■ **Task**
Can you set down, exactly as they appear below, the lines from the opening of the material through the one bearing "from mathutils import Vector, Matrix", minus the pictures?

■ **Source data**
----------

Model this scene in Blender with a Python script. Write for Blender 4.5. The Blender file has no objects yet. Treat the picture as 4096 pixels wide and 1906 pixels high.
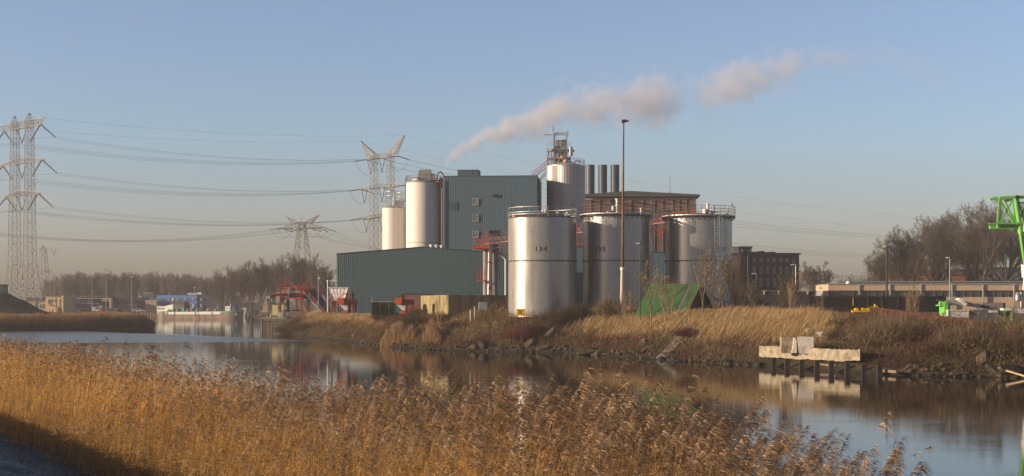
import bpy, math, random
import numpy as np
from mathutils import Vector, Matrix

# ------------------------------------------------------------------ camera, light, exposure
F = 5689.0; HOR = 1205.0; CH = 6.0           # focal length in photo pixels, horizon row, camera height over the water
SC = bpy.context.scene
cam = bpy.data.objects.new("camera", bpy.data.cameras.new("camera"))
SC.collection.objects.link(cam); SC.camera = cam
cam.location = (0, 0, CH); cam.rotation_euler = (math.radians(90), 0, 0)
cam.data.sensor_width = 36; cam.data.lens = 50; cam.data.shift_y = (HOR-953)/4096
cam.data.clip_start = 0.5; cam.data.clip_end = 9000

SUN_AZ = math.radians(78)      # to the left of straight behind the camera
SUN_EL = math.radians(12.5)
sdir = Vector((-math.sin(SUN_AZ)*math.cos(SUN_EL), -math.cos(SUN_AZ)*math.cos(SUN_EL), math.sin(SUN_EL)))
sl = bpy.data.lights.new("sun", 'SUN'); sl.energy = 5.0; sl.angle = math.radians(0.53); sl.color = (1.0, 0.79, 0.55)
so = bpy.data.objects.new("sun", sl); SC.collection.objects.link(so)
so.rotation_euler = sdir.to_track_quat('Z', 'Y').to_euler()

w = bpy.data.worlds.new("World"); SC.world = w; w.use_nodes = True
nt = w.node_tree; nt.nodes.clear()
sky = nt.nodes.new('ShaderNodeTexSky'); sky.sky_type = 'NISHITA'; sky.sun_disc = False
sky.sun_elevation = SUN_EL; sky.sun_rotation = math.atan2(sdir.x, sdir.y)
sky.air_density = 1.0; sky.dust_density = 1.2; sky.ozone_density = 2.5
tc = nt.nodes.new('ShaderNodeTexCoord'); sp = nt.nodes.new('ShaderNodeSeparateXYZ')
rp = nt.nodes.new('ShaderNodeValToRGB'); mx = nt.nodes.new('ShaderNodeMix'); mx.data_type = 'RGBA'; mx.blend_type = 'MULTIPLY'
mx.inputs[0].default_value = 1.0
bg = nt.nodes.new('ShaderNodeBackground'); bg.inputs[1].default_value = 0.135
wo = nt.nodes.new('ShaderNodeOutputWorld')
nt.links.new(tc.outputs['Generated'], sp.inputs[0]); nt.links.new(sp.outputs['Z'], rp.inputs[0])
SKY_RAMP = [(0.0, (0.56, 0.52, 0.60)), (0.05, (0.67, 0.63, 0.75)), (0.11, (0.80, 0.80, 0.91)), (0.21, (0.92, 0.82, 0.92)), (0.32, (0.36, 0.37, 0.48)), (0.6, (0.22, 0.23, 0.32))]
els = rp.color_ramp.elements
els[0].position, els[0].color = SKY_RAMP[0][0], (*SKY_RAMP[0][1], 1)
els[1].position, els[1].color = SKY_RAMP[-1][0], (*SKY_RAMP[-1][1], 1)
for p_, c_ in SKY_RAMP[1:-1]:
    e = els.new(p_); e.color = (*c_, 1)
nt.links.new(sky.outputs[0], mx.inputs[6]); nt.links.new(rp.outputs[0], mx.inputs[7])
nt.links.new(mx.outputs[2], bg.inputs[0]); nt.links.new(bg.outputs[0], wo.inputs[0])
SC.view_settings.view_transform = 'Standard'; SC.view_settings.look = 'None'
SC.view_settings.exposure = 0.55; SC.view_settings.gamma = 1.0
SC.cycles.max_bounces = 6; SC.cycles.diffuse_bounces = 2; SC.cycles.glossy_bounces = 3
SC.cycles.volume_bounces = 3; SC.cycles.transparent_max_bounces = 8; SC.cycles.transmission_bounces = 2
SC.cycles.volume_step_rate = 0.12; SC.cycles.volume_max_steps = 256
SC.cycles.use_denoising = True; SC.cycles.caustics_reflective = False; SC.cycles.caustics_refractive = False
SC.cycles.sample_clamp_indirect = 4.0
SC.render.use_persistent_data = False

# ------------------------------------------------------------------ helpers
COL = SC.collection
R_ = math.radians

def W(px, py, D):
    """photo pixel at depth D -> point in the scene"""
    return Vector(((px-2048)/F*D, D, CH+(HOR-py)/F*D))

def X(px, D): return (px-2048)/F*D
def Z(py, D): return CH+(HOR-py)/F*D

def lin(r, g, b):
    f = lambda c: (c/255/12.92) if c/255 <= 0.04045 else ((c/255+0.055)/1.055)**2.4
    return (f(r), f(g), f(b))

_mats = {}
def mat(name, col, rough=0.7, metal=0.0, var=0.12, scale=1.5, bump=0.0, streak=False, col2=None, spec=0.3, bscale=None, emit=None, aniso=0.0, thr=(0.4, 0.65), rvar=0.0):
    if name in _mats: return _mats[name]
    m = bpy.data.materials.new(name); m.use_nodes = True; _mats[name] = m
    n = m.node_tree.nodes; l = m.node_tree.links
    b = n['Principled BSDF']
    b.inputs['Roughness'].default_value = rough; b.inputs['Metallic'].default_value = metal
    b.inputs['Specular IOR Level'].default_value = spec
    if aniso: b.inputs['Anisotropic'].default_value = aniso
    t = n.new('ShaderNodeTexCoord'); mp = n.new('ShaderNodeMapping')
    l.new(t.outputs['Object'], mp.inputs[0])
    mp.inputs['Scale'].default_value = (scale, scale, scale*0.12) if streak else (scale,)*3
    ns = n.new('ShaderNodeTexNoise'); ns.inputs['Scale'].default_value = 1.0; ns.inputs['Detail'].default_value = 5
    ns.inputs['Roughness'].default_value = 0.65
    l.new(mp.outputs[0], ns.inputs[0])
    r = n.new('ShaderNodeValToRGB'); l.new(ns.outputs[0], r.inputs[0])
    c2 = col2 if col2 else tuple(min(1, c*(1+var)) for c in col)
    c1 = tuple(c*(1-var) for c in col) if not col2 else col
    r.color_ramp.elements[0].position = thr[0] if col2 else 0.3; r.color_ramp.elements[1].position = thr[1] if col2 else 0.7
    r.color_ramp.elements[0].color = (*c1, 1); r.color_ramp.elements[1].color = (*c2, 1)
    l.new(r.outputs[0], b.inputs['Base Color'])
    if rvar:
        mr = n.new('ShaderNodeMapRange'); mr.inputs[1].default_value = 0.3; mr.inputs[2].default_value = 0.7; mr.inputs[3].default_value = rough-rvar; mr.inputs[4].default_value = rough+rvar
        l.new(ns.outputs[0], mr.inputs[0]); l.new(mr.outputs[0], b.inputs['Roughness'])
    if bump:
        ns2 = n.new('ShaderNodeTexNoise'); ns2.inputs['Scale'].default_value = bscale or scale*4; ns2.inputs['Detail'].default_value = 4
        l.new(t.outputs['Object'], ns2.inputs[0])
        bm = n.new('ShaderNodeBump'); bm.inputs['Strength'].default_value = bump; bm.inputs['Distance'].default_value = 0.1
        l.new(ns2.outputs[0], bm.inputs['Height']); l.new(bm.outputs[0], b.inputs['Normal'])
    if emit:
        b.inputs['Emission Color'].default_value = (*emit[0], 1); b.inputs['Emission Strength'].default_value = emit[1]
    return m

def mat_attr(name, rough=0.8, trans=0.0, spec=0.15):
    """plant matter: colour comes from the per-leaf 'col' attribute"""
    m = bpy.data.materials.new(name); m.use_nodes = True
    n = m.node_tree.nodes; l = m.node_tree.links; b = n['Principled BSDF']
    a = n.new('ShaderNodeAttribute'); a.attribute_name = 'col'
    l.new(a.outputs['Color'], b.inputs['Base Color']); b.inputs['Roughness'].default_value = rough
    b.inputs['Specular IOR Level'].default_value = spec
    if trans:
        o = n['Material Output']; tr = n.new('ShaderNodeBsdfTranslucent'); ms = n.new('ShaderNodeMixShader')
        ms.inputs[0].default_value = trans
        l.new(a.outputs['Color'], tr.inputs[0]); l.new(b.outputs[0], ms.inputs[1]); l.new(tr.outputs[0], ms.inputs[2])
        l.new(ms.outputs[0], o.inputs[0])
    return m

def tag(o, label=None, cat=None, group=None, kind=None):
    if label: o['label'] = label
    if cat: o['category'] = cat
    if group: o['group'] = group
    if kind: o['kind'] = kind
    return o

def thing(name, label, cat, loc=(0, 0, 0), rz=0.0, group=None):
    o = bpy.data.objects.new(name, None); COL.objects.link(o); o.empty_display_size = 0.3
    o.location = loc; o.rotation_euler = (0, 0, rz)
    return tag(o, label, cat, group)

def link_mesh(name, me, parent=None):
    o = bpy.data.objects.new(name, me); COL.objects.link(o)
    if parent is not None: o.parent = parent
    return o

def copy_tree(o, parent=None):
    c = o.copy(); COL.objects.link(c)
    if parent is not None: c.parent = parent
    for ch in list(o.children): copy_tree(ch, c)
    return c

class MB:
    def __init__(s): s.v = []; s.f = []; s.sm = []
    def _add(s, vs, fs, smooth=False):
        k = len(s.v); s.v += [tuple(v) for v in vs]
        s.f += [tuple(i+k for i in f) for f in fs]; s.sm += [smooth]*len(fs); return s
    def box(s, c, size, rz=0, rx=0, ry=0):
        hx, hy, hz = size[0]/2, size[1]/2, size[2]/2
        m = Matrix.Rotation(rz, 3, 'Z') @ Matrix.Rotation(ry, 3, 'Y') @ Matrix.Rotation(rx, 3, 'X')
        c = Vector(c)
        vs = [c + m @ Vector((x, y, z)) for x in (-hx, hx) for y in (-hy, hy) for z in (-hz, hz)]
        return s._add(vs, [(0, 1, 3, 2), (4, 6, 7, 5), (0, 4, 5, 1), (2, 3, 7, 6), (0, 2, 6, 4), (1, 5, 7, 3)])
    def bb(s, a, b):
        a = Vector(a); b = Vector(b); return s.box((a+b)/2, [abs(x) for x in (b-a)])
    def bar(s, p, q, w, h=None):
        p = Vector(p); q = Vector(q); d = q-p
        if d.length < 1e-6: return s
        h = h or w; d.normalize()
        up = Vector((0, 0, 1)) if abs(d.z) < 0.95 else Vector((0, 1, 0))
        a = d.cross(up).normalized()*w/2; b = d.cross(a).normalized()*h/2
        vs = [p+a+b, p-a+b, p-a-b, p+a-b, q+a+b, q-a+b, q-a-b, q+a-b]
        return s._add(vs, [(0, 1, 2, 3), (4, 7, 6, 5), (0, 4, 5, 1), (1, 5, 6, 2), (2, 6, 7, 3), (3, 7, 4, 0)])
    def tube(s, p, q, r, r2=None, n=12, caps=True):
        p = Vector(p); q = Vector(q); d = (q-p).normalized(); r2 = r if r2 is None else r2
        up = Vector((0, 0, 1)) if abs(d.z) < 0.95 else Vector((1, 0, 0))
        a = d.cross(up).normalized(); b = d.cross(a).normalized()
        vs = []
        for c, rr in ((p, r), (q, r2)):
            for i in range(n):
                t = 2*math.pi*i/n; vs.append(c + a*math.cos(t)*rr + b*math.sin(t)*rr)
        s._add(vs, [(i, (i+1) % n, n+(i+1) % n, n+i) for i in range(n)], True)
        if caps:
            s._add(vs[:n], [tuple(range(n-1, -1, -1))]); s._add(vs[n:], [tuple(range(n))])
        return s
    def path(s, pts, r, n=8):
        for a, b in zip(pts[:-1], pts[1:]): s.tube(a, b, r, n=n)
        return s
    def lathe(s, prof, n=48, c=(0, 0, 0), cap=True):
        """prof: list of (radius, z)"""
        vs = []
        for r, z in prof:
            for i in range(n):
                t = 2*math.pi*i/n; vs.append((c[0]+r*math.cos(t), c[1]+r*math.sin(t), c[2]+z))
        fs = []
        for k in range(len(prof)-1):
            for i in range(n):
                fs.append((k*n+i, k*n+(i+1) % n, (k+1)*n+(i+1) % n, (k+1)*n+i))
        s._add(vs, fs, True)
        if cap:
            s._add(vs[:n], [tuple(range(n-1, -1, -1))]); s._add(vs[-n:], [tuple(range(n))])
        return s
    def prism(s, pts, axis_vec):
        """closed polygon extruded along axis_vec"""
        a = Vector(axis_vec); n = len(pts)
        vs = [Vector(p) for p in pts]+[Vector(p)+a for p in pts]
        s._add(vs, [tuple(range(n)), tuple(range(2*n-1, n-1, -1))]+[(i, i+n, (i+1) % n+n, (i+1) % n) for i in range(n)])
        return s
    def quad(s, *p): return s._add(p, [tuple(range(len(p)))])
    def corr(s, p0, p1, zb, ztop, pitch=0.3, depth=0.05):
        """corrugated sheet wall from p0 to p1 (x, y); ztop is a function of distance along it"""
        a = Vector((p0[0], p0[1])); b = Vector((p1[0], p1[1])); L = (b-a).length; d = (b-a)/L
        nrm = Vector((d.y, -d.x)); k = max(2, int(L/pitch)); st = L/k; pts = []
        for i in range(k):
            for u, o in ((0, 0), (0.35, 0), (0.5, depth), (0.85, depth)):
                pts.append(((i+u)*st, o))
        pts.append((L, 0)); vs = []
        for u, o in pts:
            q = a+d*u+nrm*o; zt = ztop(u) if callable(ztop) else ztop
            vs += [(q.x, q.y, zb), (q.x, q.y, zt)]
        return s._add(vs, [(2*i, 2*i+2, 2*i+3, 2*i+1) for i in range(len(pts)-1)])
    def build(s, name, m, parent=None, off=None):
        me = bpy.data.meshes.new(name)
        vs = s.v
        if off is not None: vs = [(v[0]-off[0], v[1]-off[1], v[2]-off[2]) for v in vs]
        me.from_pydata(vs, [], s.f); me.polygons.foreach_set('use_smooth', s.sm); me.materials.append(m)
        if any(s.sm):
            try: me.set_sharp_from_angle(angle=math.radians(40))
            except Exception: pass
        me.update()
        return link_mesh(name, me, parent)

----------

■ **Exercise response**
Model this scene in Blender with a Python script. Write for Blender 4.5. The Blender file has no objects yet. Treat the picture as 4096 pixels wide and 1906 pixels high.
import bpy, math, random
import numpy as np
from mathutils import Vector, Matrix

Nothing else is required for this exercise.